Repeat the listing in full, word for word.

--- START OF Given information ---

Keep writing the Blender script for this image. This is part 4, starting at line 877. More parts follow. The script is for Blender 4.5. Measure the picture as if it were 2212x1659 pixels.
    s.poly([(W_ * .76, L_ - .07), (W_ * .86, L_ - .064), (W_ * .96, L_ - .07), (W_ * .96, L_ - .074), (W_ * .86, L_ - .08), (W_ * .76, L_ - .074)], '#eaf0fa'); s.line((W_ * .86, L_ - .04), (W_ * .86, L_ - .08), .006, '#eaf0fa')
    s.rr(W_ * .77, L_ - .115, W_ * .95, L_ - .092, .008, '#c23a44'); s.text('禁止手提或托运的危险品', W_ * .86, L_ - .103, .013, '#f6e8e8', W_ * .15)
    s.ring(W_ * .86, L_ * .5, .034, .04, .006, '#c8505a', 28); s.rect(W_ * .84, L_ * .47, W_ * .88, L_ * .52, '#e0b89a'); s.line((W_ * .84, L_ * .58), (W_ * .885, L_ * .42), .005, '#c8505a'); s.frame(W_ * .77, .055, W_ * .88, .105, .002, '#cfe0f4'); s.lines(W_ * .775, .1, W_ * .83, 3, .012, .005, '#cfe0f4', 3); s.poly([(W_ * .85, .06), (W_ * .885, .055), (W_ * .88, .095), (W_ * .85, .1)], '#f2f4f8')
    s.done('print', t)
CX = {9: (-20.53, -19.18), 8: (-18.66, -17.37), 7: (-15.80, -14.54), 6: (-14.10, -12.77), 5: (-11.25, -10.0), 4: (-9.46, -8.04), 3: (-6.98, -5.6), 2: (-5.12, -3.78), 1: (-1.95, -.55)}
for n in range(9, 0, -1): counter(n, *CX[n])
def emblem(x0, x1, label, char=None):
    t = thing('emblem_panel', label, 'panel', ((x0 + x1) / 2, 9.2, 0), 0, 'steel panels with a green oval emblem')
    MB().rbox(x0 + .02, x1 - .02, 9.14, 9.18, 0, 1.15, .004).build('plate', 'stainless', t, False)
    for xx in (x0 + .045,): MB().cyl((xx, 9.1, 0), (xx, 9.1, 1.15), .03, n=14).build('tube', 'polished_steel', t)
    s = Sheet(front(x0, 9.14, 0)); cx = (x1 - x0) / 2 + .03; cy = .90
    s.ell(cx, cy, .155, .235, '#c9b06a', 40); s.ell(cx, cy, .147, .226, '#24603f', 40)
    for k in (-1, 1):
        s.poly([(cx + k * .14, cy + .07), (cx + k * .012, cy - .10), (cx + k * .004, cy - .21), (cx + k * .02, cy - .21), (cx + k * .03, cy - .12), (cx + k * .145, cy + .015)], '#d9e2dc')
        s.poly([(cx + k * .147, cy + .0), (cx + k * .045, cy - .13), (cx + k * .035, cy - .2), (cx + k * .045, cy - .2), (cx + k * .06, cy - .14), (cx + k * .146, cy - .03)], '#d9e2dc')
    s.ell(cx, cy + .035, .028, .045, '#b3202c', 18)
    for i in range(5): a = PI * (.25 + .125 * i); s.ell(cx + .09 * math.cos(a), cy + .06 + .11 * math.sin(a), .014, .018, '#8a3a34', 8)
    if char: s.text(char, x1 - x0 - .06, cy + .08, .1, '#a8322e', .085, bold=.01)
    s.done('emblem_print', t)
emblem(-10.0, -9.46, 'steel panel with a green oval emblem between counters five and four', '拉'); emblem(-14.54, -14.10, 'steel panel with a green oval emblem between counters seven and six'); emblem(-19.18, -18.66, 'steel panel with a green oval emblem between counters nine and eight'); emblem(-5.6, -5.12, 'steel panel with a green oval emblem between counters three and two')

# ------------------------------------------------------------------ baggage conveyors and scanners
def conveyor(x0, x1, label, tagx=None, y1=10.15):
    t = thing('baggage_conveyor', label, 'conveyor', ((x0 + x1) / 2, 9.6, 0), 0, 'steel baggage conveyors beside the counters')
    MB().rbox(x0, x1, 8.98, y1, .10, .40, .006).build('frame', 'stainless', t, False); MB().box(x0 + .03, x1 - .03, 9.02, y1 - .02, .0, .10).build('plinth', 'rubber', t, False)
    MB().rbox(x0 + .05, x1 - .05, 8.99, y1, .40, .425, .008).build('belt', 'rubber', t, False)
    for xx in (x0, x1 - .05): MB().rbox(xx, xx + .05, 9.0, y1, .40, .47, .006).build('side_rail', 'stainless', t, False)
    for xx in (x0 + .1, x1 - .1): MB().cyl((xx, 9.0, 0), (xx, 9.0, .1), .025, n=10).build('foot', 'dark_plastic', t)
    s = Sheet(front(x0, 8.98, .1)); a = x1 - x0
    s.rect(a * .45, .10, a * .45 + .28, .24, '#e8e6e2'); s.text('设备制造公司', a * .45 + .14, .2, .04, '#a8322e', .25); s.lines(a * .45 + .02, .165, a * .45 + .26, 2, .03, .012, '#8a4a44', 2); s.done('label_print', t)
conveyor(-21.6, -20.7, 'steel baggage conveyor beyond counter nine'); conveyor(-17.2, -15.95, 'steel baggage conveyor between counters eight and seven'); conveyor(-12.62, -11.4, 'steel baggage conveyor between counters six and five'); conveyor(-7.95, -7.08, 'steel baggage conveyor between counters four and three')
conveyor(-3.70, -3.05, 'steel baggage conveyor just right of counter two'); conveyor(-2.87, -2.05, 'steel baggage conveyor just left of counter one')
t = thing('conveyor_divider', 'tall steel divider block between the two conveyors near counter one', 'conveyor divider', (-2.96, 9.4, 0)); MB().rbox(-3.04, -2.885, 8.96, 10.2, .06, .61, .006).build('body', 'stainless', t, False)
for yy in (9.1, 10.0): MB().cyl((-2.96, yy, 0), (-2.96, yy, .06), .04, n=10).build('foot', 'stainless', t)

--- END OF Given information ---

• _Task output_:
Keep writing the Blender script for this image. This is part 4, starting at line 877. More parts follow. The script is for Blender 4.5. Measure the picture as if it were 2212x1659 pixels.
    s.poly([(W_ * .76, L_ - .07), (W_ * .86, L_ - .064), (W_ * .96, L_ - .07), (W_ * .96, L_ - .074), (W_ * .86, L_ - .08), (W_ * .76, L_ - .074)], '#eaf0fa'); s.line((W_ * .86, L_ - .04), (W_ * .86, L_ - .08), .006, '#eaf0fa')
    s.rr(W_ * .77, L_ - .115, W_ * .95, L_ - .092, .008, '#c23a44'); s.text('禁止手提或托运的危险品', W_ * .86, L_ - .103, .013, '#f6e8e8', W_ * .15)
    s.ring(W_ * .86, L_ * .5, .034, .04, .006, '#c8505a', 28); s.rect(W_ * .84, L_ * .47, W_ * .88, L_ * .52, '#e0b89a'); s.line((W_ * .84, L_ * .58), (W_ * .885, L_ * .42), .005, '#c8505a'); s.frame(W_ * .77, .055, W_ * .88, .105, .002, '#cfe0f4'); s.lines(W_ * .775, .1, W_ * .83, 3, .012, .005, '#cfe0f4', 3); s.poly([(W_ * .85, .06), (W_ * .885, .055), (W_ * .88, .095), (W_ * .85, .1)], '#f2f4f8')
    s.done('print', t)
CX = {9: (-20.53, -19.18), 8: (-18.66, -17.37), 7: (-15.80, -14.54), 6: (-14.10, -12.77), 5: (-11.25, -10.0), 4: (-9.46, -8.04), 3: (-6.98, -5.6), 2: (-5.12, -3.78), 1: (-1.95, -.55)}
for n in range(9, 0, -1): counter(n, *CX[n])
def emblem(x0, x1, label, char=None):
    t = thing('emblem_panel', label, 'panel', ((x0 + x1) / 2, 9.2, 0), 0, 'steel panels with a green oval emblem')
    MB().rbox(x0 + .02, x1 - .02, 9.14, 9.18, 0, 1.15, .004).build('plate', 'stainless', t, False)
    for xx in (x0 + .045,): MB().cyl((xx, 9.1, 0), (xx, 9.1, 1.15), .03, n=14).build('tube', 'polished_steel', t)
    s = Sheet(front(x0, 9.14, 0)); cx = (x1 - x0) / 2 + .03; cy = .90
    s.ell(cx, cy, .155, .235, '#c9b06a', 40); s.ell(cx, cy, .147, .226, '#24603f', 40)
    for k in (-1, 1):
        s.poly([(cx + k * .14, cy + .07), (cx + k * .012, cy - .10), (cx + k * .004, cy - .21), (cx + k * .02, cy - .21), (cx + k * .03, cy - .12), (cx + k * .145, cy + .015)], '#d9e2dc')
        s.poly([(cx + k * .147, cy + .0), (cx + k * .045, cy - .13), (cx + k * .035, cy - .2), (cx + k * .045, cy - .2), (cx + k * .06, cy - .14), (cx + k * .146, cy - .03)], '#d9e2dc')
    s.ell(cx, cy + .035, .028, .045, '#b3202c', 18)
    for i in range(5): a = PI * (.25 + .125 * i); s.ell(cx + .09 * math.cos(a), cy + .06 + .11 * math.sin(a), .014, .018, '#8a3a34', 8)
    if char: s.text(char, x1 - x0 - .06, cy + .08, .1, '#a8322e', .085, bold=.01)
    s.done('emblem_print', t)
emblem(-10.0, -9.46, 'steel panel with a green oval emblem between counters five and four', '拉'); emblem(-14.54, -14.10, 'steel panel with a green oval emblem between counters seven and six'); emblem(-19.18, -18.66, 'steel panel with a green oval emblem between counters nine and eight'); emblem(-5.6, -5.12, 'steel panel with a green oval emblem between counters three and two')

# ------------------------------------------------------------------ baggage conveyors and scanners
def conveyor(x0, x1, label, tagx=None, y1=10.15):
    t = thing('baggage_conveyor', label, 'conveyor', ((x0 + x1) / 2, 9.6, 0), 0, 'steel baggage conveyors beside the counters')
    MB().rbox(x0, x1, 8.98, y1, .10, .40, .006).build('frame', 'stainless', t, False); MB().box(x0 + .03, x1 - .03, 9.02, y1 - .02, .0, .10).build('plinth', 'rubber', t, False)
    MB().rbox(x0 + .05, x1 - .05, 8.99, y1, .40, .425, .008).build('belt', 'rubber', t, False)
    for xx in (x0, x1 - .05): MB().rbox(xx, xx + .05, 9.0, y1, .40, .47, .006).build('side_rail', 'stainless', t, False)
    for xx in (x0 + .1, x1 - .1): MB().cyl((xx, 9.0, 0), (xx, 9.0, .1), .025, n=10).build('foot', 'dark_plastic', t)
    s = Sheet(front(x0, 8.98, .1)); a = x1 - x0
    s.rect(a * .45, .10, a * .45 + .28, .24, '#e8e6e2'); s.text('设备制造公司', a * .45 + .14, .2, .04, '#a8322e', .25); s.lines(a * .45 + .02, .165, a * .45 + .26, 2, .03, .012, '#8a4a44', 2); s.done('label_print', t)
conveyor(-21.6, -20.7, 'steel baggage conveyor beyond counter nine'); conveyor(-17.2, -15.95, 'steel baggage conveyor between counters eight and seven'); conveyor(-12.62, -11.4, 'steel baggage conveyor between counters six and five'); conveyor(-7.95, -7.08, 'steel baggage conveyor between counters four and three')
conveyor(-3.70, -3.05, 'steel baggage conveyor just right of counter two'); conveyor(-2.87, -2.05, 'steel baggage conveyor just left of counter one')
t = thing('conveyor_divider', 'tall steel divider block between the two conveyors near counter one', 'conveyor divider', (-2.96, 9.4, 0)); MB().rbox(-3.04, -2.885, 8.96, 10.2, .06, .61, .006).build('body', 'stainless', t, False)
for yy in (9.1, 10.0): MB().cyl((-2.96, yy, 0), (-2.96, yy, .06), .04, n=10).build('foot', 'stainless', t)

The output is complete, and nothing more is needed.